I'm off on leave with my 2nd now, and not sure yet what our schedule will be when I return. But I definitely plan to do short days every day again. The consistency was SO KEY to our success. I also recognize that my kid in particular really doesn't do well without routine, so this may not be as important to others.

Best of luck! It's amazing to have the flexibility to do what works for your family. ❤️
 
@lizhoney I’d vote more short days. Better for routine and they can get maybe one more solid nap a day at home. My kiddo gets crap naps at daycare bc of fomo imo. I’m talking 20-30 mins max. But in her own bed oh weekends. A 2 hr nap in the morning and usually an hour in the afternoon. Makes me think homegirl must be pooped but she just hates sleeping at daycare! 🤷‍♀️

Eta: sorry for typos, nursing and typing at 2 am 🙃
 
@lizhoney Anecdotal, but I personally find focus much better on my work and then connect with my kid heaps better when I have a whole day dedicated to the activity.

Cutting your day in half - I find it stunts whatever it is thaat I am doing, I keep running from one activity to another, rushed, not doing either one well eg can’t get much done at work or plan a really fun activity with the kid. with a half day, it feels like I just dropped my kid off at daycare, just sat down and finally click into your work….and you have to rush to pick the child up again. It makes me so stressed to do this. Science clearly says stressed carer is the worst for development so my vote is for longer days.

Also strongly suggest consecutive days to help the child adjust to daaycare. Really hard for them to adjust when they go one day and then forget all about cool new friends, friendly teachers, routine etc..and then its confronting to meet them all gain like for the first time again a few days later.

So what we do is…full consecutive days at daycare, they’ve had their fund adventures and are ready for a break and then we are 100% done with work and then have 5 days to fully focus on being with child.

Flexible work days are also great when kid will get sick. It means that you will be able to move around your (full) work days to stay home with them when needed.

Search previous posts on r/workingmoms really good sub for tips and advice and personal experienes
 
@jimbobby2021 Hmmm interesting! I do think it might be odd to just work for 4 hours, but at the same time it’s possible I may like it. I can see how it may be stressful for some to have the day be split. I’m not really sure how I will react honestly.

Very good point about consecutive days. I’d thought breaking it up throughout the week would be good, but I can see how that would be confusing for LO. Do you think it’s at all hard for your child to go back to daycare after 5 full days with you/parents? Like they get used to the daycare routine and then they get used to home routine then back again. I wonder if it’s jarring?

And thanks I’ll check out that sub!
 
@lizhoney The kids that go to daycare 5 days a week are the ones that adapt the fastest/easiest. So yes the part-time schedule by definition, switching it up, does make it a bit more jarring.

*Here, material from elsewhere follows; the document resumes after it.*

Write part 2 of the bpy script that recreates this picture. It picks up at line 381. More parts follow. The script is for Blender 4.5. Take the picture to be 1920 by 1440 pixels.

Consecutive, longer days at least gives them an opportunity to full immerse themselves in the new routine, new environment. So if they do the whole thing - all meals, naps, plays, all day with their friends, in that routine…they are 100% in it (rather than hopping in and out).

That said, while part-time by design might be a bit more jarring, I see being home for longer fits in well with that…at least for us. Home is recharging, comfortable, gives them more energy to deal whatever the outside world has for them. Think like going back to work after a vacation - when you come back, you have more energy to deal with whatever comes at you.